How "on fire" was it? Some flames appearing to shoot through the firebox into the cook chamber are normal, but if the charcoal in the chute above the firebox is in flames that is abnormal. If this happens, my advice would be to shut it down, insert the slats, and suffocate the fire before you wind up completely out of control. You're better off losing what's in the smoker than losing the smoker and maybe your house.

Did you give the grate in the firebox a really good shake to clear spent charcoal and ash from the firebox before lighting? It sounds like your fire may have bridged up above the firebox. If you bridge up I see a couple of ways this could have happened:
  1. With both lump and chunks, both odd shapes that might not burn small enough to fall through the grate. If spent charcoal/wood isn't falling into the ash bin properly then the combustion could climb above the firebox and into the chute. Your cook temp will drop because the hot air isn't flowing into the cook chamber properly, and the fan will spin up to try and compensate, potentially fanning the flames in the chute but not raising the cook temp. After a while of the controller not keeping the temp it's set at, you'll get a repeated beeping and an error.
  2. If this was a long smoke like pork shoulder or brisket enough ash could accumulate over the course of the smoke to cause the fire to climb higher. On long smokes I like to give the charcoal grate a shake at the 8 hour or so mark just to make sure I'm not getting too much ash buildup in the firebox.
  3. Your fire started high in the firebox because of accumulated ash and spent charcoal from the previous smoke, then climbed above the firebox (to me less likely, as my experience has been if I don't shake enough spent ash loose before lighting it just won't light)

Sorry, I misworded it.

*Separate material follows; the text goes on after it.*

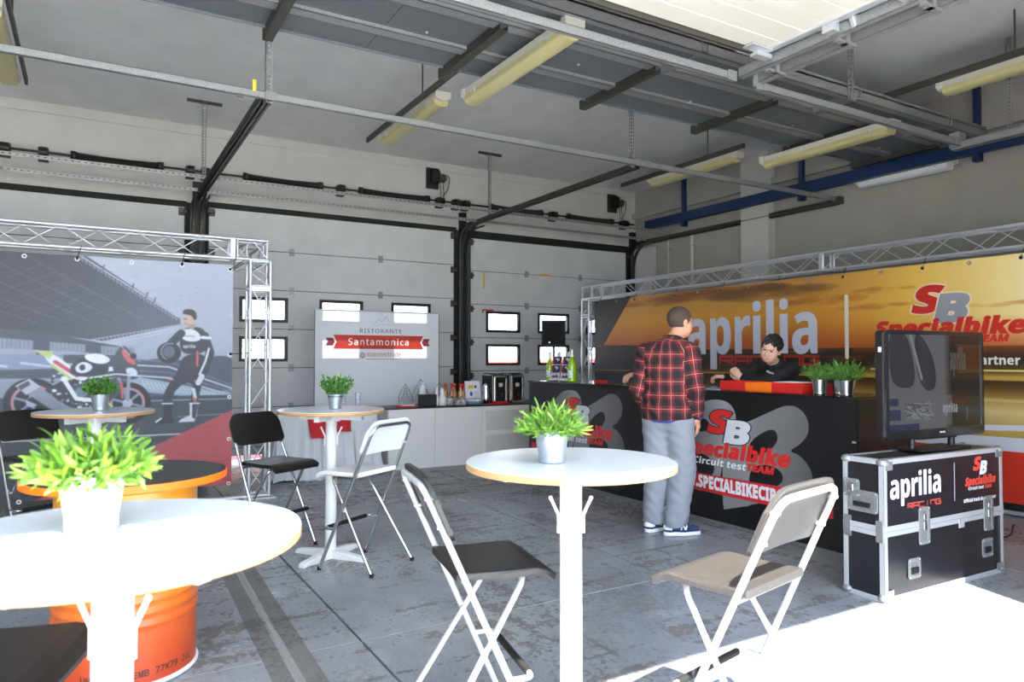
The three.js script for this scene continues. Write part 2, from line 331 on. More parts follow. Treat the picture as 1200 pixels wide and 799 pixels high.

I kept the ash bin door open a few minutes, not the hopper lid.

The flames were completely over the charcoal, which luckily weren't filled up to the top.

I did give the grate a shake, though I can't say for sure that it was a good one. I'll be running the smoker again today so I'll see if the issue repeats itself, but I'll also take your suggestions into consideration. Thank you!
 
Interesting - something still isn't quite adding up. If the flames were completely over the charcoal there had to be a convective path for the fire to climb -- I'm now a little more curious about the air ingress issues/egress others have mentioned. Do you have a good seal at the hopper lid?

Curious what your results will be today.
 
Sorry, I misworded it. I kept the ash bin door open a few minutes, not the hopper lid.

The flames were completely over the charcoal, which luckily weren't filled up to the top.

I did give the grate a shake, though I can't say for sure that it was a good one. I'll be running the smoker again today so I'll see if the issue repeats itself, but I'll also take your suggestions into consideration. Thank you!
You did have the slides removed right ? I was rushing last night and noticed I had a lot of smoke about 2 minutes after lighting the MB starter.
UMM....oh yeah the slides..
 
Hope he figured it out sounds like it's not really an issue. I had mine three years now bouts? Only had 1 flare up cause ai didn't do a burn off before hand was my bad other than that no issues. I had to bypass the lid switch after the flare up O.o lol.
 
Hey again, all.

I thought it was resolved, but it seems my problem is still occurring. There's an actual flame in the hopper that reaches the top of my coals, causing everything to burn at once, rather than burning from the bottom without a flame, like it normally should. I thought maybe the issue was the lump charcoal I was using, but I used my Kingsford briquettes and the same thing happened. It was pretty cold and a bit windy last night, but I feel I've smoked successfully on windier days. I didn't have either the hopper lid or door open for long at all, I shook the old charcoal into the bin, and I didn't really do anything out of the usual.
 
Hey again, all.

I thought it was resolved, but it seems my problem is still occurring. There's an actual flame in the hopper that reaches the top of my coals, causing everything to burn at once, rather than burning from the bottom without a flame, like it normally should. I thought maybe the issue was the lump charcoal I was using, but I used my Kingsford briquettes and the same thing happened. It was pretty cold and a bit windy last night, but I feel I've smoked successfully on windier days. I didn't have either the hopper lid or door open for long at all, I shook the old charcoal into the bin, and I didn't really do anything out of the usual.

How do you know you have this fire? The hopper lid should remain closed. If you open it then air will flow up and the flame will follow the path to oxygen. Keep the hopper lid closed.